Auf der anderen Seite hängt die Wirtschaft vieler Länder von den hohen Erdölpreisen ab. Bei fallenden Preisen würden die Staatsbudgets dieser Länder stark beschädigt werden.
Global betrachtet scheint diese Situation zu zeigen, dass sich die OPEC einer internen und einer externen Herausforderung stellen muss: einerseits die Unabhängigkeit von den USA und andererseits der aktuelle Anstieg der Produktion im Irak nach vielen Jahren Sanktionen und bewaffneten Konflikten.

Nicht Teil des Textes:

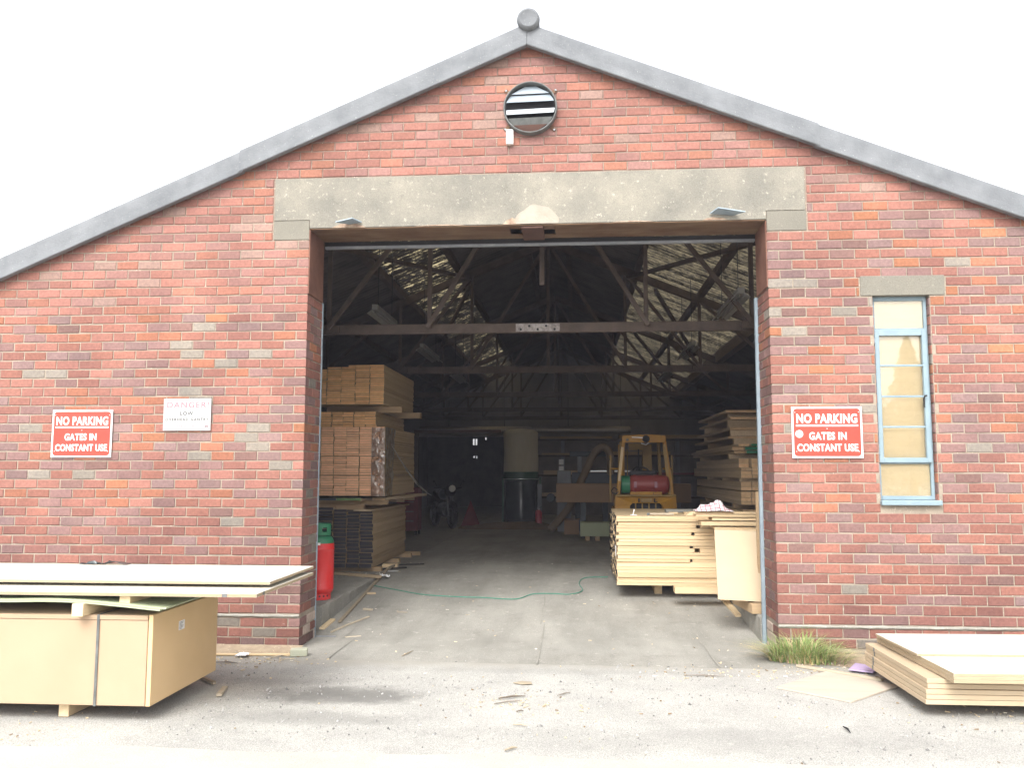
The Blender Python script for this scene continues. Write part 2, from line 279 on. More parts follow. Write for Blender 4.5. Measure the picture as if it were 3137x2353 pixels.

Obwohl die OPEC traditionell die Option hatte, den Rohölpreis zu modulieren, indem sie Mechanismen zur Überproduktion in die Wege leitete (in erster Linie durch Saudi-Arabien), um ihre rebellischen Mitglieder zu strafen, wäre eine Weiterführung dieser Preisdrückungsstrategie ein Risiko für die Kohärenz dieser Organisation. Saudi-Arabien glaubt allerdings nicht an ein neues Weltszenarium mit der Behauptung, dass die neuen, von den USA eingesetzten Gewinnungstechniken noch zu viele undichte Stellen haben, z. B. die Umweltverschmutzung.
Weitere Daten, die berücksichtigt werden müssen
Die USA gewinnen Rohöl, das ähnliche Eigenschaften wie das nigerianische und das angolanische Öl hat, was zum Nachteil dieser Länder ist und bald schon den Raffineriemarkt Nigerias negativ beeinflussen könnte.
In Kanada wird schweres, preiswertes Erdöl gewonnen, was ähnliche Konsequenzen für Venezuela haben könnte (wenn die Obama-Regierung beispielsweise eine Pipeline zwischen Kanada und den USA genehmigen würde).
Auch Mexiko steigert derzeit seine Produktion, so dass der Grundbedarf der USA in Zukunft durch befreundete Länder wie Kanada und Mexiko abgedeckt werden könnte und kein Bedarf mehr am Erdöl Venezuelas bestünde.